New Mexico’s data breach law makes two notable departures from the laws in 47 other states. First, and what is perhaps the biggest step from the statutory norm, is its timeline. HB15 states that “[n]otification shall be made in the most expedient time possible, but not later than forty-five calendar days following discovery of the security breach.” Currently, Florida is the only state with a stricter (30-day deadline) but that state allows for a 15-day extension for good cause. There are only a handful of other states that have the same 45-day deadline. Second, New Mexico defines “security breach” as the “unauthorized acquisition of unencrypted computerized data” (emphasis added). This narrows the scope of the legislation beyond some of the other state data breach laws that are triggered by acquisition or access, and some of which cover (or are vague enough to cover) computerized or paper records.

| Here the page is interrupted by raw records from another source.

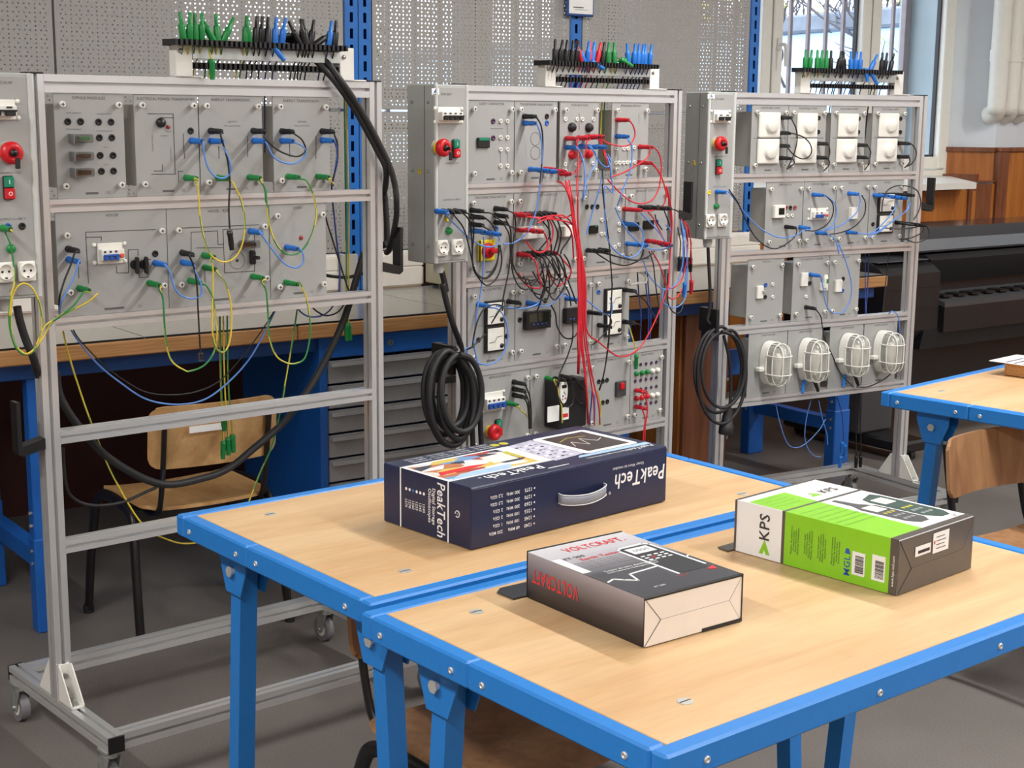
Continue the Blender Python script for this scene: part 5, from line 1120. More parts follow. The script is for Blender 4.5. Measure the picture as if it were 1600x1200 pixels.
lead(1, 'yellow lead looping round the left post below the HOUSE module', 'yellow', [(0.0815,-0.065,1.168),(0.0571,-0.065,1.1506),(0.0053,-0.065,1.1283),(-0.0332,-0.065,1.1093),(-0.0598,-0.065,1.0735),(-0.1,-0.1,1.0518),(-0.1203,-0.1,1.0479),(-0.1409,-0.1,1.0735),(-0.1476,-0.1,1.1171),(-0.139,-0.1,1.1826),(-0.1159,-0.1,1.2074),(-0.0926,-0.1,1.1949),(-0.0766,-0.1,1.1545),(-0.0747,-0.1,1.103),(-0.0892,-0.1,1.0647)], (0.0654,0,1.1742) if False else None)
lead(1, 'light blue lead hanging between HOUSE and HOUSE RUN modules', 'blue', [(0.2569,-0.065,1.2259),(0.2713,-0.065,1.204),(0.2802,-0.065,1.1698),(0.2979,-0.065,1.1474),(0.3257,-0.065,1.1368),(0.3519,-0.065,1.1434),(0.3542,-0.065,1.169),(0.3375,-0.065,1.2084)], (0.2658,0,1.2233), (0.3411,0,1.2206))
lead(1, 'green lead sagging low under the second row of the left rack', 'green', [(0.241,-0.065,1.1662),(0.2493,-0.065,1.1425),(0.251,-0.065,1.079),(0.2555,-0.065,1.0233),(0.2689,-0.065,0.9835),(0.3008,-0.065,0.9586),(0.3172,-0.065,0.9547),(0.3533,-0.065,0.9639),(0.3806,-0.065,0.9895),(0.394,-0.065,1.0319),(0.393,-0.065,1.0798),(0.386,-0.065,1.1323),(0.3693,-0.065,1.1658)], (0.2482,0,1.1743), (0.3595,0,1.1729))
lead(1, 'black lead hanging straight down from HOUSE RUN with a clear tip', 'black', [(0.3247,-0.065,1.2451),(0.3354,-0.065,1.217),(0.3425,-0.065,1.174),(0.3438,-0.065,1.114),(0.3455,-0.065,1.0493),(0.3472,-0.065,0.9972)], (0.3405,0,1.2447))
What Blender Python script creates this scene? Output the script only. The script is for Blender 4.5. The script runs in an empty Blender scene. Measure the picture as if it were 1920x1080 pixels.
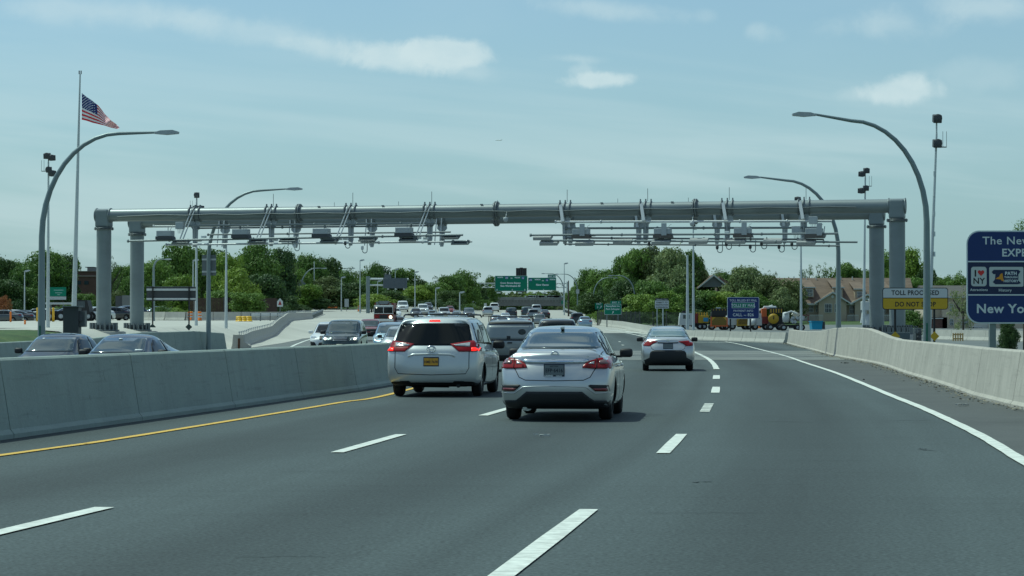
import bpy, bmesh, math, random
import numpy as np
from mathutils import Vector, Matrix
from mathutils.bvhtree import BVHTree
from mathutils.geometry import delaunay_2d_cdt

random.seed(7); rng = np.random.default_rng(7)
S = bpy.context.scene
COL = S.collection
R = math.radians
PI = math.pi

# ------------------------------------------------------------------ camera
F = 4500.0                      # focal length in photo pixels (1920 wide)
H = 1.5                         # eye height above the road
HY = 612.0                      # photo row of the road plane's horizon
PITCH = math.atan((HY - 540) / F)
cd = bpy.data.cameras.new("Camera"); cam = bpy.data.objects.new("Camera", cd); COL.objects.link(cam)
cd.sensor_width = 36; cd.lens = 36 * F / 1920; cd.clip_start = 0.5; cd.clip_end = 60000
cam.location = (0, 0, H); cam.rotation_euler = (PI / 2 + PITCH, 0, 0)
S.camera = cam
# ------------------------------------------------------------------ light
S.view_settings.view_transform = 'Standard'; S.view_settings.look = 'None'
S.view_settings.exposure = 0.0; S.view_settings.gamma = 1
S.view_settings.use_white_balance = True; S.view_settings.white_balance_temperature = 6050; S.view_settings.white_balance_tint = -16   # green cast of the tinted windscreen
SUN = Vector((-0.80, 0.42, 1.75)).normalized()      # towards the sun
sl = bpy.data.lights.new("Sun", 'SUN'); so = bpy.data.objects.new("Sun", sl); COL.objects.link(so)
sl.energy = 3.2; sl.angle = R(0.53); sl.color = (1.0, 0.985, 0.93)
so.rotation_euler = SUN.to_track_quat('Z', 'Y').to_euler()
SUN_EL = math.asin(SUN.z); SUN_AZ = math.atan2(SUN.x, SUN.y)
W = bpy.data.worlds.new("World"); S.world = W; W.use_nodes = True


def world():
    nt = W.node_tree; N = nt.nodes; Lk = nt.links; N.clear()
    def n(t, **k):
        x = N.new(t)
        for a, b in k.items(): setattr(x, a, b)
        return x
    def m(op, a, b=None, c=None, clamp=False):
        x = n('ShaderNodeMath', operation=op, use_clamp=clamp)
        for i, v in enumerate((a, b, c)):
            if v is None: continue
            if isinstance(v, (int, float)): x.inputs[i].default_value = v
            else: Lk.new(v, x.inputs[i])
        return x.outputs[0]
    out = n('ShaderNodeOutputWorld'); bg = n('ShaderNodeBackground')
    sky = n('ShaderNodeTexSky', sky_type='NISHITA'); sky.sun_disc = False
    sky.sun_elevation = SUN_EL; sky.sun_rotation = SUN_AZ
    sky.air_density = 1.0; sky.dust_density = 0.6; sky.ozone_density = 1.5
    tc = n('ShaderNodeTexCoord'); sp = n('ShaderNodeSeparateXYZ'); Lk.new(tc.outputs['Generated'], sp.inputs[0])
    x, y, z = sp.outputs
    ay = m('MAXIMUM', m('ABSOLUTE', y), 0.12)
    u = m('DIVIDE', x, ay); v = m('DIVIDE', z, ay)
    def vec(a, b, c=0.0):
        q = n('ShaderNodeCombineXYZ')
        for i, t in enumerate((a, b, c)):
            if isinstance(t, (int, float)): q.inputs[i].default_value = t
            else: Lk.new(t, q.inputs[i])
        return q.outputs[0]
    def noise(vv, sc, det=5, rough=.55, dist=0.0):
        q = n('ShaderNodeTexNoise'); q.inputs['Scale'].default_value = sc; q.inputs['Detail'].default_value = det
        q.inputs['Roughness'].default_value = rough; q.inputs['Distortion'].default_value = dist
        Lk.new(vv, q.inputs['Vector']); return q.outputs['Fac']
    def smooth(t, a, b):
        q = n('ShaderNodeMapRange', interpolation_type='SMOOTHSTEP'); Lk.new(t, q.inputs[0])
        q.inputs[1].default_value = a; q.inputs[2].default_value = b; return q.outputs[0]
    nz = noise(vec(u, v), 40, 9, .62, .25)           # billows
    nzl = noise(vec(u, m('MULTIPLY', v, 1.5), 2.2), 17, 3, .5, .4)
    nz3 = noise(vec(u, m('MULTIPLY', v, 1.6), 7.7), 70, 8, .65, .3)
    nz2 = noise(vec(m('MULTIPLY', u, 1.0), m('MULTIPLY', v, 2.0), 3.3), 9, 5, .5)
    total = None
    # (x, y, half width, half height, tilt, strength, edge softness, noise amount)
    puffs = [(830, 100, 95, 34, 0, .80, .55, .9), (735, 108, 105, 34, .06, .72, .6, .9), (620, 92, 110, 26, .18, .52, .8, .9),
             (480, 60, 260, 30, .13, .36, .9, .8), (200, 22, 330, 34, .06, .40, .9, .7), (880, 130, 60, 30, .3, .35, .9, .8),
             (1125, 148, 72, 20, .0, .80, .5, .9), (1090, 132, 40, 22, 0, .35, .7, .9), (1085, 110, 80, 14, .05, .36, .9, .9),
             (1690, 170, 82, 30, .0, .78, .6, .9), (1712, 150, 34, 20, 0, .5, .7, .9), (1612, 176, 50, 16, 0, .3, .9, .9),
             (1424, 55, 52, 22, .1, .30, 1.0, 1.5), (1325, 30, 28, 18, 0, .2, .9, .9), (1130, 15, 160, 30, .1, .42, .8, .8),
             (1650, 40, 150, 46, 0, .40, .9, .8), (1850, 12, 160, 34, 0, .48, .9, .8), (1830, 140, 120, 34, 0, .2, .9, .8)]
    for (px, py, a, b, tilt, st, soft, na) in puffs:
        du = m('SUBTRACT', u, (px - 960) / F); dv = m('SUBTRACT', v, (HY - py) / F)
        dv2 = m('ADD', dv, m('MULTIPLY', du, tilt))
        e = m('ADD', m('POWER', m('ABSOLUTE', m('DIVIDE', du, a / F)), 2), m('POWER', m('ABSOLUTE', m('DIVIDE', dv2, b / F)), 2))
        e = m('SQRT', e)
        e = m('ADD', m('ADD', e, m('MULTIPLY', m('SUBTRACT', nz, 0.5), na * 2.0)), m('MULTIPLY', m('SUBTRACT', nzl, 0.5), na * 1.5))
        k = m('MULTIPLY', m('MULTIPLY', smooth(e, 1.06, 1.0 - soft * 1.0), st), m('ADD', .62, m('MULTIPLY', nz3, .62)))
        total = k if total is None else m('SUBTRACT', m('ADD', total, k), m('MULTIPLY', total, k))
    # thin high streaks
    rot = vec(m('ADD', m('MULTIPLY', u, 1.2), m('MULTIPLY', v, .3)), m('ADD', m('MULTIPLY', v, 13.0), m('MULTIPLY', u, 1.3)), 1.7)
    st = smooth(noise(rot, 3.2, 5, .5, .3), .44, .64)
    band = smooth(v, .165, .03)
    streak = m('ADD', m('MULTIPLY', m('MULTIPLY', st, band), .36), m('MULTIPLY', smooth(nz2, .5, .8), .10))
    total = m('SUBTRACT', m('ADD', total, streak), m('MULTIPLY', total, streak))
    # broken cloud added overhead to enliven car reflections (seen only there)
    high = m('MULTIPLY', smooth(z, .22, .40), m('MULTIPLY', smooth(noise(vec(x, y, z), 3.4, 7, .6, .6), .46, .60), .75))
    total = m('SUBTRACT', m('ADD', total, high), m('MULTIPLY', total, high))
    # base sky: physical sky, thinned by haze near the horizon
    k = n('ShaderNodeMix', data_type='RGBA', blend_type='MULTIPLY'); k.inputs[0].default_value = 1
    Lk.new(sky.outputs[0], k.inputs[6]); k.inputs[7].default_value = (SKYM[0], SKYM[1], SKYM[2], 1)
    hz = n('ShaderNodeMix', data_type='RGBA'); Lk.new(m('MULTIPLY', smooth(v, .16, .0), .55), hz.inputs[0])
    Lk.new(k.outputs[2], hz.inputs[6]); hz.inputs[7].default_value = (*HAZE, 1)
    cl = n('ShaderNodeMix', data_type='RGBA'); Lk.new(m('MULTIPLY', total, .95), cl.inputs[0])
    Lk.new(hz.outputs[2], cl.inputs[6]); cl.inputs[7].default_value = (*CLOUD, 1)
    Lk.new(cl.outputs[2], bg.inputs[0]); bg.inputs[1].default_value = 0.1
    Lk.new(bg.outputs[0], out.inputs[0])


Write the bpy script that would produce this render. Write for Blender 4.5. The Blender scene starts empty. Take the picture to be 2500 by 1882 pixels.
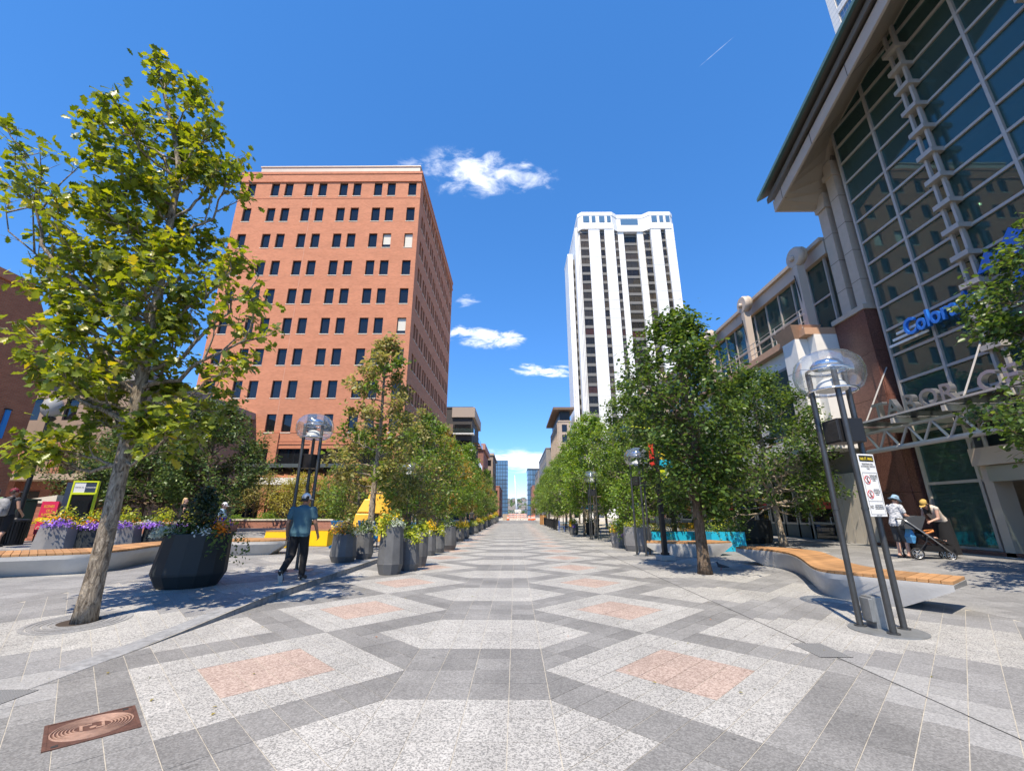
import bpy, math, random
import numpy as np
from mathutils import Vector, Matrix, Quaternion, noise as mnoise
random.seed(7); rng = np.random.default_rng(7)
R = math.radians
SC = bpy.context.scene
COL = SC.collection

# ------------------------------------------------------------------ camera
cam_d = bpy.data.cameras.new('camera'); cam = bpy.data.objects.new('camera', cam_d); COL.objects.link(cam)
F_PX = 1038.0; PITCH = math.atan((1252-941)/F_PX); YAW = math.atan(8/F_PX*math.cos(PITCH))
CAMZ = 1.55
cam.location = (0, 0, CAMZ); cam.rotation_euler = (math.pi/2+PITCH, 0, YAW)
cam_d.sensor_width = 36; cam_d.lens = 36*F_PX/2500; cam_d.clip_end = 9000; cam_d.clip_start = 0.05
SC.camera = cam

# ------------------------------------------------------------------ light
SUN_EL, SUN_AZ = R(60), R(199)          # azimuth of the sun, clockwise from +Y
SKY_STRENGTH, SUN_STRENGTH, EXPOSURE = 0.15, 3.15, 1.22
world = bpy.data.worlds.new('World'); SC.world = world; world.use_nodes = True
nt = world.node_tree; nt.nodes.clear(); NW = nt.nodes.new; LW = nt.links.new
def wm(op, a, b=None, c=None, clamp=False):
    n = NW('ShaderNodeMath'); n.operation = op; n.use_clamp = clamp
    for i, v in enumerate((a, b, c)):
        if v is None: continue
        if isinstance(v, (int, float)): n.inputs[i].default_value = v
        else: LW(v, n.inputs[i])
    return n.outputs[0]
sky = NW('ShaderNodeTexSky'); sky.sky_type = 'NISHITA'; sky.sun_disc = False
sky.sun_elevation = SUN_EL; sky.sun_rotation = SUN_AZ
sky.altitude = 1600; sky.air_density = 0.7; sky.dust_density = 0.0; sky.ozone_density = 4.0
hs = NW('ShaderNodeHueSaturation'); hs.inputs['Saturation'].default_value = 1.56; hs.inputs['Hue'].default_value = 0.508
hs.inputs['Value'].default_value = 1.5
gm = NW('ShaderNodeGamma'); gm.inputs[1].default_value = 0.62; LW(sky.outputs[0], gm.inputs[0]); LW(gm.outputs[0], hs.inputs['Color'])
tc = NW('ShaderNodeTexCoord'); sep = NW('ShaderNodeSeparateXYZ'); LW(tc.outputs['Generated'], sep.inputs[0])
fy = wm('MAXIMUM', sep.outputs[1], 0.02)
gx = wm('DIVIDE', sep.outputs[0], fy); gz = wm('DIVIDE', sep.outputs[2], fy)
fwd = wm('GREATER_THAN', sep.outputs[1], 0.05)
cmb = NW('ShaderNodeCombineXYZ'); LW(gx, cmb.inputs[0]); LW(gz, cmb.inputs[1])
# wind-torn clouds: each one a soft ellipse in the sky broken up by noise
def cloud(cx, cz, rx, rz, rot, scale, stretch, lo, hi, amp, seed, detail=8):
    dx = wm('SUBTRACT', gx, cx); dz = wm('SUBTRACT', gz, cz)
    c_, s_ = math.cos(rot), math.sin(rot)
    u = wm('ADD', wm('MULTIPLY', dx, c_/rx), wm('MULTIPLY', dz, s_/rx))
    v = wm('ADD', wm('MULTIPLY', dx, -s_/rz), wm('MULTIPLY', dz, c_/rz))
    r2 = wm('ADD', wm('MULTIPLY', u, u), wm('MULTIPLY', v, v))
    m = wm('SUBTRACT', 1.0, wm('SQRT', r2))
    mp = NW('ShaderNodeMapping'); mp.inputs['Rotation'].default_value = (0, 0, -rot)
    mp.inputs['Scale'].default_value = (scale, scale*stretch, 1); mp.inputs['Location'].default_value = (seed, seed*1.7, 0)
    LW(cmb.outputs[0], mp.inputs[0])
    nz = NW('ShaderNodeTexNoise'); nz.inputs['Scale'].default_value = 1; nz.inputs['Detail'].default_value = detail
    nz.inputs['Roughness'].default_value = 0.62; nz.inputs['Distortion'].default_value = 0.35; LW(mp.outputs[0], nz.inputs['Vector'])
    f = wm('ADD', m, wm('MULTIPLY', wm('SUBTRACT', nz.outputs[0], 0.5), 3.0))
    mr = NW('ShaderNodeMapRange'); mr.interpolation_type = 'SMOOTHSTEP'; mr.inputs[1].default_value = lo; mr.inputs[2].default_value = hi
    mr.inputs[3].default_value = 0; mr.inputs[4].default_value = amp; LW(f, mr.inputs[0])
    edge = NW('ShaderNodeMapRange'); edge.interpolation_type = 'SMOOTHSTEP'; edge.inputs[1].default_value = -0.25; edge.inputs[2].default_value = 0.25; LW(m, edge.inputs[0])
    return wm('MULTIPLY', wm('MULTIPLY', mr.outputs[0], edge.outputs[0]), fwd)
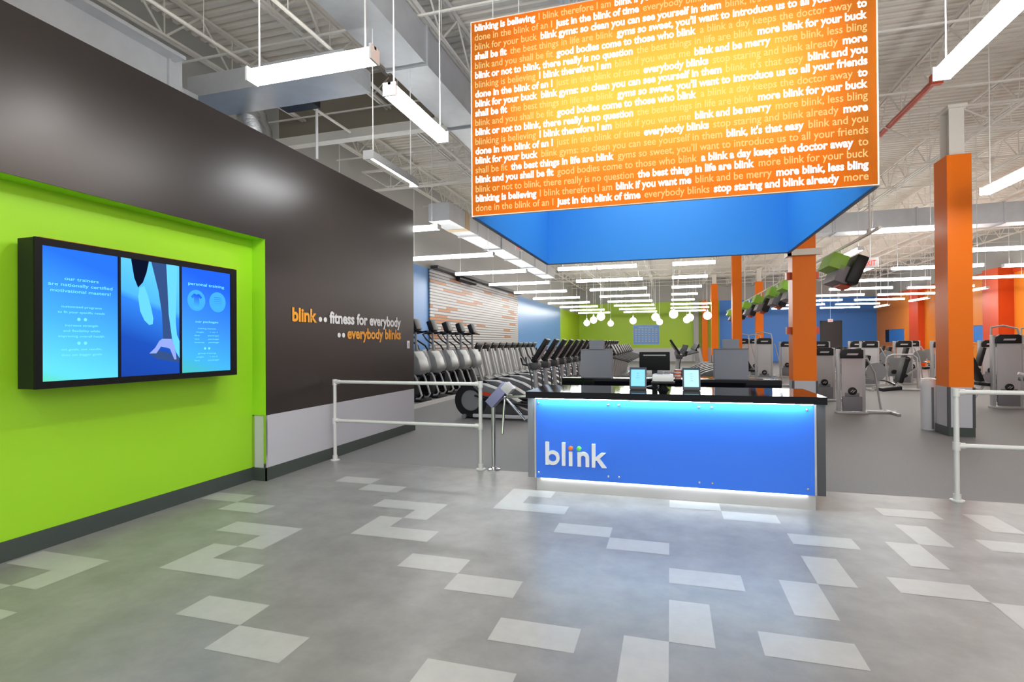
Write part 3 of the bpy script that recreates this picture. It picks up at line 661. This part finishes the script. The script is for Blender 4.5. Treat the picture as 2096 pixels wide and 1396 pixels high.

There are two portions of HB15 that deviate – perhaps more modestly – from the statutory norm. First, if substitute notice is allowed, it requires that the entity disclosing the breach also provide notification to the Attorney General in addition to the normally required media and website notifications. Additionally, the content of all notices requires “advice that informs the recipient of the notification of the recipient's rights pursuant to the Fair Credit Reporting and Identity Security Act.” The “Notice of Rights” in New Mexico’s Fair Credit Reporting and Identity Security Act is a robust recital of rights pertaining to placing and removing credit freeze and the obligations of credit reporting agencies when such a request is made.
In all other respects, New Mexico’s HB15 is similar to various other state notification laws, including definition of personally identifiable information (PII), notice requirements, and substitute notice. Organizations should also be aware of the security obligations and requirements regarding proper disposal of PII, as not all data breach statues contain such requirements:
- Security Measures: Entities that maintain PII must maintain (or require their contractors to maintain) reasonable security procedures and practices appropriate to the nature of the PII to protect it from unauthorized access, destruction, use, modification, or disclosure.
- Proper Disposal of PII: Entities who own or license records containing PII are obligated to arrange for the shredding, erasing, or otherwise modifying of PII to make the PII unreadable or undecipherable.
Gov. Martinez has until April 7, 2017 to sign HB15 into law.